═══ INFORMATION SUPPLIED ═══

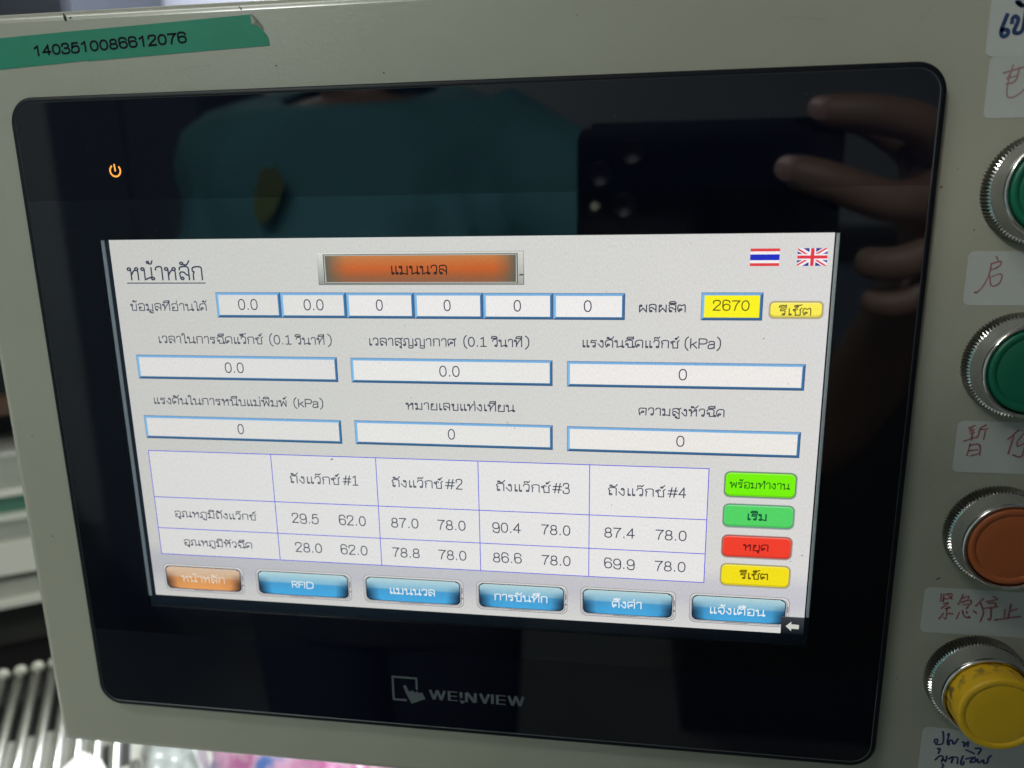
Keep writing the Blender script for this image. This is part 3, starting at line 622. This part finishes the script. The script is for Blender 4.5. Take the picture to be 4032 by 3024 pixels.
# glossy buttons along the bottom
def gbtn(x0, x1, text, tx0, tx1, base, h, orange=False, pen=1.5, tcol=(232, 240, 244), y0=541, y1=588.8):
    mb = MB()
    rr(mb, x0 - .9, y0 - .7, x1 + .9, y1 + 1.1, 9, L1, (132, 132, 136)); rr(mb, x0, y0, x1, y1, 8.4, L1 + .006, (214, 214, 212)); rr(mb, x0 + 1.3, y0 + 3, x1 - 2.0, y1 - 1.5, 7, L1 + .012, (150, 150, 154))
    rr(mb, x0 + 2.4, y0 + 2.6, x1 - 3.6, y1 - 2.8, 7, L1 + .018, (226, 226, 224))
    quad(mb, x0 + (x1 - x0) * .35, y1 - 2.2, x0 + (x1 - x0) * .6, y1 - 1.2, L1 + .02, (96, 92, 96)); quad(mb, x1 - 2.4, y1 - 17, x1 - .4, y1 - 14.5, L1 + .02, (84, 82, 84)); quad(mb, x1 - 2.6, y0 + 14, x1 - .6, y0 + 24, L1 + .02, (140, 140, 142))
    a0, b0, a1, b1 = x0 + 4.2, y0 + 3.8, x1 - 5.6, y1 - 4.4
    rr(mb, a0 - 1.5, b0 - 1.3, a1 + 1.5, b1 + 1.1, 8, L1 + .024, (34, 40, 56))
    top1, top2, mid, low, dark = ((186, 214, 218), (128, 184, 212), (74, 156, 206), (72, 172, 228), (26, 44, 64)) if not orange else ((214, 190, 166), (214, 176, 140), (214, 150, 92), (234, 162, 96), (74, 52, 46))
    R = 7.0; NJ = 14
    def half(v):
        y = b0 + v * (b1 - b0); dy = max(0, R - (y - b0), R - (b1 - y)); return R - math.sqrt(max(0, R * R - dy * dy))
    def bc(u, v):
        c = mixc_(top1, top2, v / .45) if v < .45 else mixc_(mid, low, (v - .45) / .55)
        e = min(u, 1 - u) * (a1 - a0) / 20.0; k = max(0, min(1, e)) ** .8; kk = 1 - (1 - k) * max(0, min(1, (v - .18) / .5))
        return mixc_(dark, c, kk)
    us = [0, .02, .05, .09, .14, .3, .5, .7, .86, .91, .95, .98, 1]
    for j in range(NJ):
        v0, v1 = j / NJ, (j + 1) / NJ
        for i in range(len(us) - 1):
            P = []; Cc = []
            for u, v, vv in ((us[i], v1, v1 - 1e-3), (us[i + 1], v1, v1 - 1e-3), (us[i + 1], v0, v0 + 1e-3), (us[i], v0, v0 + 1e-3)):
                hh = half(v); P.append((a0 + hh + u * (a1 - a0 - 2 * hh), b0 + v * (b1 - b0))); Cc.append(bc(u, vv))
            poly(mb, P, L1 + .03, None, Cc)
    T_(mb, text, tx0, tx1, base, h, pen, L2 + .01, tcol)
    sub('menu_button', mb)
gbtn(20.2, 157.6, 'หน้าหลัก', 49.6, 124.9, 572.2, 11.4, True, 1.35, (226, 216, 202))
gbtn(180.4, 338.2, 'RFID', 239.8, 276.3, 571.6, 12.2, pen=1.4)
gbtn(360.2, 518.6, 'แมนนวล', 401.9, 474, 572.2, 11.2)
gbtn(540.8, 679, 'การบันทึก', 567.4, 649.5, 572.6, 11.2)
gbtn(700.4, 840, 'ตั้งค่า', 746.7, 790.8, 573.4, 11.6)
gbtn(861.4, 1001.5, 'แจ้งเตือน', 890.3, 969.5, 573.6, 11.2)
# little arrow tile
mb = MB()
quad(mb, 992.2, 571.2, 1024, 600, L2 + .03, None, [(14, 20, 28), (16, 22, 30), (62, 66, 72), (58, 62, 68)]); quad(mb, 992.2, 571.2, 1024, 572.4, L2 + .035, (88, 92, 96))
poly(mb, [(998.8, 587.2), (1006.4, 579.4), (1006.6, 583.6), (1017.4, 584), (1017.2, 591.2), (1006.8, 591), (1007, 595.2)], L2 + .04, (206, 208, 198))
sub('arrow_icon', mb)

# dust and specks on the glass
mb = MB(); specks = mat('dust', (0.16, 0.14, 0.11), rough=0.9)
for x, y, a in [(127.5, 117.8, .8), (447.6, 129.7, 1.9), (388.2, 148.5, 1), (489.5, 146.6, 1.1), (323.9, 342.7, 2.6), (381.8, 361.4, 1.2), (593.2, 275.4, 1.5), (603.8, 284.3, 1.3), (452.1, 239.3, 1.6), (633.7, 576.4, 1.6), (624.8, 575, 1.1), (630, 578, .9), (991.2, 468.6, 1.2), (1013.2, 468.3, 1.5), (744.1, 400.5, 1), (718.7, 50, .8), (942.7, 144.3, 1.7), (414.9, 401.5, .9), (407, 186.3, .8), (385.4, 190.3, .8), (998, 478.5, 1.2), (931, 469, .9)]:
    rot = random.uniform(0, 3)
    P = [(x + a * random.uniform(.6, 1.1) * math.cos(t * 1.05 + rot), y + a * .6 * random.uniform(.6, 1.1) * math.sin(t * 1.05)) for t in range(6)]
    mb.face([(q[0] * KX, -q[1] * KY, .62) for q in P][::-1], specks)
for _ in range(110):
    x, y = random.uniform(-24, 244), random.uniform(-168, 41); a = random.uniform(.05, .13)
    mb.face([(x + a * math.cos(t * 1.256), y + a * math.sin(t * 1.256), .63) for t in range(5)], specks)
mb.build('dust_specks', hmi, kind='stuff')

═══

WHAT YOU WILL DO
Reproduce the whole listing exactly, but not the images in it.

REPLY TO THE EXERCISE
Keep writing the Blender script for this image. This is part 3, starting at line 622. This part finishes the script. The script is for Blender 4.5. Take the picture to be 4032 by 3024 pixels.
# glossy buttons along the bottom
def gbtn(x0, x1, text, tx0, tx1, base, h, orange=False, pen=1.5, tcol=(232, 240, 244), y0=541, y1=588.8):
    mb = MB()
    rr(mb, x0 - .9, y0 - .7, x1 + .9, y1 + 1.1, 9, L1, (132, 132, 136)); rr(mb, x0, y0, x1, y1, 8.4, L1 + .006, (214, 214, 212)); rr(mb, x0 + 1.3, y0 + 3, x1 - 2.0, y1 - 1.5, 7, L1 + .012, (150, 150, 154))
    rr(mb, x0 + 2.4, y0 + 2.6, x1 - 3.6, y1 - 2.8, 7, L1 + .018, (226, 226, 224))
    quad(mb, x0 + (x1 - x0) * .35, y1 - 2.2, x0 + (x1 - x0) * .6, y1 - 1.2, L1 + .02, (96, 92, 96)); quad(mb, x1 - 2.4, y1 - 17, x1 - .4, y1 - 14.5, L1 + .02, (84, 82, 84)); quad(mb, x1 - 2.6, y0 + 14, x1 - .6, y0 + 24, L1 + .02, (140, 140, 142))
    a0, b0, a1, b1 = x0 + 4.2, y0 + 3.8, x1 - 5.6, y1 - 4.4
    rr(mb, a0 - 1.5, b0 - 1.3, a1 + 1.5, b1 + 1.1, 8, L1 + .024, (34, 40, 56))
    top1, top2, mid, low, dark = ((186, 214, 218), (128, 184, 212), (74, 156, 206), (72, 172, 228), (26, 44, 64)) if not orange else ((214, 190, 166), (214, 176, 140), (214, 150, 92), (234, 162, 96), (74, 52, 46))
    R = 7.0; NJ = 14
    def half(v):
        y = b0 + v * (b1 - b0); dy = max(0, R - (y - b0), R - (b1 - y)); return R - math.sqrt(max(0, R * R - dy * dy))
    def bc(u, v):
        c = mixc_(top1, top2, v / .45) if v < .45 else mixc_(mid, low, (v - .45) / .55)
        e = min(u, 1 - u) * (a1 - a0) / 20.0; k = max(0, min(1, e)) ** .8; kk = 1 - (1 - k) * max(0, min(1, (v - .18) / .5))
        return mixc_(dark, c, kk)
    us = [0, .02, .05, .09, .14, .3, .5, .7, .86, .91, .95, .98, 1]
    for j in range(NJ):
        v0, v1 = j / NJ, (j + 1) / NJ
        for i in range(len(us) - 1):
            P = []; Cc = []
            for u, v, vv in ((us[i], v1, v1 - 1e-3), (us[i + 1], v1, v1 - 1e-3), (us[i + 1], v0, v0 + 1e-3), (us[i], v0, v0 + 1e-3)):
                hh = half(v); P.append((a0 + hh + u * (a1 - a0 - 2 * hh), b0 + v * (b1 - b0))); Cc.append(bc(u, vv))
            poly(mb, P, L1 + .03, None, Cc)
    T_(mb, text, tx0, tx1, base, h, pen, L2 + .01, tcol)
    sub('menu_button', mb)
gbtn(20.2, 157.6, 'หน้าหลัก', 49.6, 124.9, 572.2, 11.4, True, 1.35, (226, 216, 202))
gbtn(180.4, 338.2, 'RFID', 239.8, 276.3, 571.6, 12.2, pen=1.4)
gbtn(360.2, 518.6, 'แมนนวล', 401.9, 474, 572.2, 11.2)
gbtn(540.8, 679, 'การบันทึก', 567.4, 649.5, 572.6, 11.2)
gbtn(700.4, 840, 'ตั้งค่า', 746.7, 790.8, 573.4, 11.6)
gbtn(861.4, 1001.5, 'แจ้งเตือน', 890.3, 969.5, 573.6, 11.2)
# little arrow tile
mb = MB()
quad(mb, 992.2, 571.2, 1024, 600, L2 + .03, None, [(14, 20, 28), (16, 22, 30), (62, 66, 72), (58, 62, 68)]); quad(mb, 992.2, 571.2, 1024, 572.4, L2 + .035, (88, 92, 96))
poly(mb, [(998.8, 587.2), (1006.4, 579.4), (1006.6, 583.6), (1017.4, 584), (1017.2, 591.2), (1006.8, 591), (1007, 595.2)], L2 + .04, (206, 208, 198))
sub('arrow_icon', mb)

# dust and specks on the glass
mb = MB(); specks = mat('dust', (0.16, 0.14, 0.11), rough=0.9)
for x, y, a in [(127.5, 117.8, .8), (447.6, 129.7, 1.9), (388.2, 148.5, 1), (489.5, 146.6, 1.1), (323.9, 342.7, 2.6), (381.8, 361.4, 1.2), (593.2, 275.4, 1.5), (603.8, 284.3, 1.3), (452.1, 239.3, 1.6), (633.7, 576.4, 1.6), (624.8, 575, 1.1), (630, 578, .9), (991.2, 468.6, 1.2), (1013.2, 468.3, 1.5), (744.1, 400.5, 1), (718.7, 50, .8), (942.7, 144.3, 1.7), (414.9, 401.5, .9), (407, 186.3, .8), (385.4, 190.3, .8), (998, 478.5, 1.2), (931, 469, .9)]:
    rot = random.uniform(0, 3)
    P = [(x + a * random.uniform(.6, 1.1) * math.cos(t * 1.05 + rot), y + a * .6 * random.uniform(.6, 1.1) * math.sin(t * 1.05)) for t in range(6)]
    mb.face([(q[0] * KX, -q[1] * KY, .62) for q in P][::-1], specks)
for _ in range(110):
    x, y = random.uniform(-24, 244), random.uniform(-168, 41); a = random.uniform(.05, .13)
    mb.face([(x + a * math.cos(t * 1.256), y + a * math.sin(t * 1.256), .63) for t in range(5)], specks)
mb.build('dust_specks', hmi, kind='stuff')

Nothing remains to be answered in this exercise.